Hay un millón más. ¿Cuántas veces hemos entrado a una casa y hemos pensado: «si estas paredes hablasen»? Fulgencio Fernández y Jesús F. Salvadores las han hecho hablar. Hablan mucho los dos, por separado y entre sí, y sus conversaciones son parte del libro ‘Casas con historia’, que ya hace el número 27 de la colección de La Nueva Crónica. Trago a teóricos de la comunicación social a diario, ruedas de prensa fantasma y ruedas de prensa de fantasmas, a mafiosos de medio pelo ejerciendo el periodismo de la extorsión, llamadas impertinentes, pelmas asgaya y consejos que a nadie había pedido, trago claramente demasiado, pero saber que mi trabajo sirve para que estos dos personajes puedan recorrer la provincia en busca de otros personajes hace que todo de repente tenga un poco de sentido, aunque no sea precisamente el común, y me alivia la frustración que me provoca la certeza de que, viviendo a carreras detrás de los políticos, cada día estamos dejando que se nos escapen las mejores historias.

Jesús F. Salvadores ha conseguido, cuarenta años de oficio después, lo nadie podía llegar a imaginar: que a Fulgencio Fernández le entren las prisas. «Tira, Chusín», le dice en el libro cuando, en mitad de una cuesta en La Cabrera, se parece un hombre con un cartel que anuncia: «Ellos ya han llegado» y el fotógrafo le pregunta: «¿Quién son ellos?», a lo que el individuo responde: «Seres de otros planetas». De ahí el «tira, Chusín» que pone una muesca más en una obra que firman dos tipos de los que nunca pensaron tener en su vidas más obras que las de padecer a los albañiles, dos tipos a los que apasiona su trabajo a pesar de todo y que respetan su profesión como pocos aunque ninguno de ellos pasara por la dichosa facultad de Ciencias de Información de la Complutense en la que ahora parece que empezó todo.
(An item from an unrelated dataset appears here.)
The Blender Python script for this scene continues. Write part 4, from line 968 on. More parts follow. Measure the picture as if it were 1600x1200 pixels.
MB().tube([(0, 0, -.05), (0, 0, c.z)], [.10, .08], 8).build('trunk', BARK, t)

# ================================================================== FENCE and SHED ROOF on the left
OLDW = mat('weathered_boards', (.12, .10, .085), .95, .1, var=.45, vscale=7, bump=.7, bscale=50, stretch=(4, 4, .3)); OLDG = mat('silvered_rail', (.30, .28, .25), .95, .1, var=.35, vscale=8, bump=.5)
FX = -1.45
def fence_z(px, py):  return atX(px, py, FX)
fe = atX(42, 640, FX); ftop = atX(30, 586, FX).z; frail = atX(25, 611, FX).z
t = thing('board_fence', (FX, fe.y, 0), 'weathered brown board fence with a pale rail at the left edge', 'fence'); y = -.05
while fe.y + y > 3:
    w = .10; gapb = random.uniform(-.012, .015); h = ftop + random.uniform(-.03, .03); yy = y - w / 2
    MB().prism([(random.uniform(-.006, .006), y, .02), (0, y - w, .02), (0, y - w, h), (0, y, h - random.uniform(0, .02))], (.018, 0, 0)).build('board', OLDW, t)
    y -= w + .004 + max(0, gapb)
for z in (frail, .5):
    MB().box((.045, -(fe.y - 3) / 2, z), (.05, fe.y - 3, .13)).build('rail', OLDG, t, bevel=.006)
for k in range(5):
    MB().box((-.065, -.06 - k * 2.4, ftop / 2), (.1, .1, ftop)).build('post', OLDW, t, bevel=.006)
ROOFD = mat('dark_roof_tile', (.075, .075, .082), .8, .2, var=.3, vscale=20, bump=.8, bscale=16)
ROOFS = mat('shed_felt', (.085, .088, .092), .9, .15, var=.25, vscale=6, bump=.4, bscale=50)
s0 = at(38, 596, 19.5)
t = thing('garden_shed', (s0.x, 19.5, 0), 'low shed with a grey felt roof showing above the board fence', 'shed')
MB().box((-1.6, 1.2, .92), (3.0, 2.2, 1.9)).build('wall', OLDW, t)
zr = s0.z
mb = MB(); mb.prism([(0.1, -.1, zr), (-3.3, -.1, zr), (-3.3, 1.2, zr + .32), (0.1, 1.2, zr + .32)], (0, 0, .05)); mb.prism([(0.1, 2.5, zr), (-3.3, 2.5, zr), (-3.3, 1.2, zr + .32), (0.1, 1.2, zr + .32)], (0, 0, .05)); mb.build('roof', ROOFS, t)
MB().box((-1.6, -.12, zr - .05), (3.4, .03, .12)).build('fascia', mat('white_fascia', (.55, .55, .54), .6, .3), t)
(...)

Cuando le preguntan cómo se le ocurrió contar la historia de la provincia a través de las casas, Fulgencio da una respuesta que le define a él, a Jesús y que debería definir también a cualquiera que se atreva a adentrarse en este oficio: «Por la obsesión de contar historias». Los dos son capaces de dejarlo todo por encontrar un nuevo encuadre o a un nuevo personaje, una historia que condense todo lo que nos pasa mejor que ninguna antes. Los dos seguirán recorriendo la provincia en busca de historias que contar, rescatando las que están a punto de desaparecer, cribando las que nos quieren imponer. Si tiene usted la suerte de encontrarlos, seguramente le den conversación. Y, si no, será que no la merece.